Task instructions – Write out, word for word, only the data from its first line to the line containing "rad = math.radians".

+++++

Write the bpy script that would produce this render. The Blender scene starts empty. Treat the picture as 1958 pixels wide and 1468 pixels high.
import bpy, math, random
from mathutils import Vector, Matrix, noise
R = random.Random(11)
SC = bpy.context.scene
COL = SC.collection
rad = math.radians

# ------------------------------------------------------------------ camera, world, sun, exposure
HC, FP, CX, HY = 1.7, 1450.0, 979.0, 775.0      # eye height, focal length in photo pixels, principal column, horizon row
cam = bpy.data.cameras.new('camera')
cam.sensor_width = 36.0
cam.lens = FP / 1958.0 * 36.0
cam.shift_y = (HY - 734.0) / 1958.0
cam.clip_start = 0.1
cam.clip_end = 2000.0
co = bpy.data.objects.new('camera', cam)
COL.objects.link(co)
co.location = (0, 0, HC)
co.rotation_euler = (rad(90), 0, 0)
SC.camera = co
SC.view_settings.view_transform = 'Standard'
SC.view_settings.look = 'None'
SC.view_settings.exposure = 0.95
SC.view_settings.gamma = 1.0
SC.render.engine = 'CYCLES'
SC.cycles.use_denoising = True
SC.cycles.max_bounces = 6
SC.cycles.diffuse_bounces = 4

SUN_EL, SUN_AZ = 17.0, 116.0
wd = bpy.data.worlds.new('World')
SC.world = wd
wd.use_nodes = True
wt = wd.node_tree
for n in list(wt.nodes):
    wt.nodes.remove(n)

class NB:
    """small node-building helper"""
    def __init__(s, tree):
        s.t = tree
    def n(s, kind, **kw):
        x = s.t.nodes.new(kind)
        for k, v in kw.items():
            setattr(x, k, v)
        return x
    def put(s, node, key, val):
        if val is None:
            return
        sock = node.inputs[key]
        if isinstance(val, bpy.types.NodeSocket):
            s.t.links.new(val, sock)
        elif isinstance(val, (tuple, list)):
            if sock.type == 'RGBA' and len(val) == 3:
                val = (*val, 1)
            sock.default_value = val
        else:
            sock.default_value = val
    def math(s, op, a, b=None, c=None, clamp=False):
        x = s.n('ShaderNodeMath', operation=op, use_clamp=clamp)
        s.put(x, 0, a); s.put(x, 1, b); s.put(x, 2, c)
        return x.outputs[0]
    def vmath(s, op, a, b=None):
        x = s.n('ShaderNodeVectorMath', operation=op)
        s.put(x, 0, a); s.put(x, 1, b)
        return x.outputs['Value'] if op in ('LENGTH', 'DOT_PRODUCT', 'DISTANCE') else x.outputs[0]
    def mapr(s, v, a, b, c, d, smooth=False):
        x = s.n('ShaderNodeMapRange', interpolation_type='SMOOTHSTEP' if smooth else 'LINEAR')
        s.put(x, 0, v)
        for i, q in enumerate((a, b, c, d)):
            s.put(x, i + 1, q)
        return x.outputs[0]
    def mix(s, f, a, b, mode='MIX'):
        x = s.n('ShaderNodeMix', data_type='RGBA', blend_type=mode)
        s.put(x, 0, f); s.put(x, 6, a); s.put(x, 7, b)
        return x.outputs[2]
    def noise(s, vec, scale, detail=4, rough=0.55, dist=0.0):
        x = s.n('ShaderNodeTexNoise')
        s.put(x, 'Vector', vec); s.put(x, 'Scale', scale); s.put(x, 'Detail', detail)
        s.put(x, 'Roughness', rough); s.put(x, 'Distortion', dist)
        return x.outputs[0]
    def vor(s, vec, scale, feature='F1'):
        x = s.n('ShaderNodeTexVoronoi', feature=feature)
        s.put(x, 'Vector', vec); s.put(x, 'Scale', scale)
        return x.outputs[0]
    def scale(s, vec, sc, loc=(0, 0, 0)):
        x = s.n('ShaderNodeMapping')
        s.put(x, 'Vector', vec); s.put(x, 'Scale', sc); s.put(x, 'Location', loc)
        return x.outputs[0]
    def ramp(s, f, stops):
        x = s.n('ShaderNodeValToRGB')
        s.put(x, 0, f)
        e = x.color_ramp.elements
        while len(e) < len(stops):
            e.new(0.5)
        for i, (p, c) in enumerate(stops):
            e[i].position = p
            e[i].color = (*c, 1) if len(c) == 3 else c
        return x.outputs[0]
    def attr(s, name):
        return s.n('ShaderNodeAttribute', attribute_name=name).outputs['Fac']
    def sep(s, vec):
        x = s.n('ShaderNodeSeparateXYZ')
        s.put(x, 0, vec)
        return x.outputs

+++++

Result for this task –
Write the bpy script that would produce this render. The Blender scene starts empty. Treat the picture as 1958 pixels wide and 1468 pixels high.
import bpy, math, random
from mathutils import Vector, Matrix, noise
R = random.Random(11)
SC = bpy.context.scene
COL = SC.collection
rad = math.radians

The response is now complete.